Friday, February 02, 2007
Les Clopes get the Chop
France yesterday implemented the first stage of its workplace smoking ban, which will cover all offices, retail outlets, factories etc and will be followed in twelve months by a ban on smoking in bars and restaurants. The news has been big outside of France where the clichéd image of the Gauloise-smoking Left Bank existentialist still holds some sway. The fact that the French smoke a lot less than most of their European neighbours (and their percentage of smokers is slightly less than the EU average) is something that armchair editorialists prefer to ignore. The previous Evin laws of 1991 - as Anglophone news sources have repeated tiresomely this week - were the most restrictive of their kind but were largely ignored, or at least in restaurants. The effect of the ban yesterday was difficult to gauge because, as in many other Western countries, most office workers have for a long time been forced to step outside for a puff anyway. The only people other than catering staff that could usually be seen smoking at work were less conscientious shop-owners.
The French claim that they will flaunt the ban (or at least the one in a year's time which will be more critical) just as the Irish did three years ago but, in reality the French are no more rebellious than we are when it comes to standing up to authority. It's true that collectively they can be formidable - if at times maddening - but on the individual level they are as conservative and docile as anyone else. Some of my students recently, upon being asked to sum up the French character, used the word 'individualist', at which I couldn't repress a smile. Well, maybe, in the words of Graham Chapman in The Life of Brian, they are all individuals. The well-known French attribute of je-m'en-foutisme (translated as 'I-couldn't-give-a-shite-ism') is less an expression of rebelliousness than a self-suiting creed of rudeness that is quickly abandoned when the user's self-preservation is threatened by it.

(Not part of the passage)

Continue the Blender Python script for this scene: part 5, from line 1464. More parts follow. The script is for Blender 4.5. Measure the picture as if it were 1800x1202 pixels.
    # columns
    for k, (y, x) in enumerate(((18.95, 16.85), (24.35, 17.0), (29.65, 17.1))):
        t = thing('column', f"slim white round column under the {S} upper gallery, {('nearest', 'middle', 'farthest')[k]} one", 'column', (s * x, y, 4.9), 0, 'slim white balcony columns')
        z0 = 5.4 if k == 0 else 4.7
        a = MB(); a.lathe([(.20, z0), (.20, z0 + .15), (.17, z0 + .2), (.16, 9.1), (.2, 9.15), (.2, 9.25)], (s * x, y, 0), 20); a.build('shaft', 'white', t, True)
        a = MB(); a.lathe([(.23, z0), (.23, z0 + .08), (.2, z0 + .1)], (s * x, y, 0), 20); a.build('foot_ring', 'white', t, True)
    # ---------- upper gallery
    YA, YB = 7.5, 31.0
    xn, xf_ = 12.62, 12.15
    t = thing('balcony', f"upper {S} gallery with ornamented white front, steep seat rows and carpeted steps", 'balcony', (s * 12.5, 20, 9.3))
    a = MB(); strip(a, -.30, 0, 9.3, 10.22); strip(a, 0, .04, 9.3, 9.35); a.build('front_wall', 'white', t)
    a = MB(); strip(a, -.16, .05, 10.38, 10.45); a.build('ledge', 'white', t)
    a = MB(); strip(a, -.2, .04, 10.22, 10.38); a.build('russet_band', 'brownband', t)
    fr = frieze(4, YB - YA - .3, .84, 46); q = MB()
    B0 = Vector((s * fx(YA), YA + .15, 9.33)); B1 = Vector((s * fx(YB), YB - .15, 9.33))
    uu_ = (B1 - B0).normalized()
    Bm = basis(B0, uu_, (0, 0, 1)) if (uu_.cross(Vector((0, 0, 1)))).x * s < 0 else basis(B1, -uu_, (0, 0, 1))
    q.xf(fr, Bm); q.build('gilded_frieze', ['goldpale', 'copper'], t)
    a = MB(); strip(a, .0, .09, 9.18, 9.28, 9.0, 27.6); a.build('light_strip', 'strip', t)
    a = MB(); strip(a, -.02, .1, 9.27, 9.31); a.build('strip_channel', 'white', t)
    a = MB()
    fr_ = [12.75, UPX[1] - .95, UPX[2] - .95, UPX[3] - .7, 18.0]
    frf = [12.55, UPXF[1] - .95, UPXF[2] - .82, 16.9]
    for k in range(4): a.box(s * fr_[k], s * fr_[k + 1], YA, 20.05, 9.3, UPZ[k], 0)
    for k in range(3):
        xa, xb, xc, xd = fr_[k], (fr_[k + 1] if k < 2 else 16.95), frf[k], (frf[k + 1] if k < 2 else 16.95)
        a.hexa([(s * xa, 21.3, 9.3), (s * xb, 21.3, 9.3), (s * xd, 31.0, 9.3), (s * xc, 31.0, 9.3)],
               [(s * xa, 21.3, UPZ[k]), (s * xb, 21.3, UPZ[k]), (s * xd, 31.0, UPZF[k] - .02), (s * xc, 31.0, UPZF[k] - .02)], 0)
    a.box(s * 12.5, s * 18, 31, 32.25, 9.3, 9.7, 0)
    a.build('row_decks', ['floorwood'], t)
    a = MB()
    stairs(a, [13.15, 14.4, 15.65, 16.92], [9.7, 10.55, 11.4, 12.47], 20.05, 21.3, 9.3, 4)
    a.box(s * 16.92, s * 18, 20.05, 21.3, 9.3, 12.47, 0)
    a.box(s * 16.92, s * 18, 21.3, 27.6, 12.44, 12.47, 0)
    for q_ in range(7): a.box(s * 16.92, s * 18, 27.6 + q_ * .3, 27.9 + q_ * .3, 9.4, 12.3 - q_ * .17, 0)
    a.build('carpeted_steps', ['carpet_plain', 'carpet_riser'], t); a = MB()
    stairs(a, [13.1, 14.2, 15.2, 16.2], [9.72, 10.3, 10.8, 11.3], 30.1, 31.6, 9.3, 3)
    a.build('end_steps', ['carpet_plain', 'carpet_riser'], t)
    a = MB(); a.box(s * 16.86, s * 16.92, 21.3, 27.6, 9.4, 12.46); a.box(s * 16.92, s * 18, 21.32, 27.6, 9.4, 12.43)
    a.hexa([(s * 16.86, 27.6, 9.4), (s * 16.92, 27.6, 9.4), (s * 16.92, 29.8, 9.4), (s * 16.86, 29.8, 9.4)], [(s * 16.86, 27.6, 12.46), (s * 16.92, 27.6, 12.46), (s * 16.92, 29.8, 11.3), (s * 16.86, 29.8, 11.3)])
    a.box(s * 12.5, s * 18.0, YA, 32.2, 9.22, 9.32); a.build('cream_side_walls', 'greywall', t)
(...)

As for myself, I don't smoke and never have, though I have never banned it chez moi and many of my friends smoke as have a number of girlfriends. But I support smoking bans from a purely pragmatic point of view. With regard to smoking in pubs as a right, it ranks somewhere below picking one's nose in public as one I would be willing to fight to conserve. Vive la différence, as any lazy Anglophone hack writing about France would say.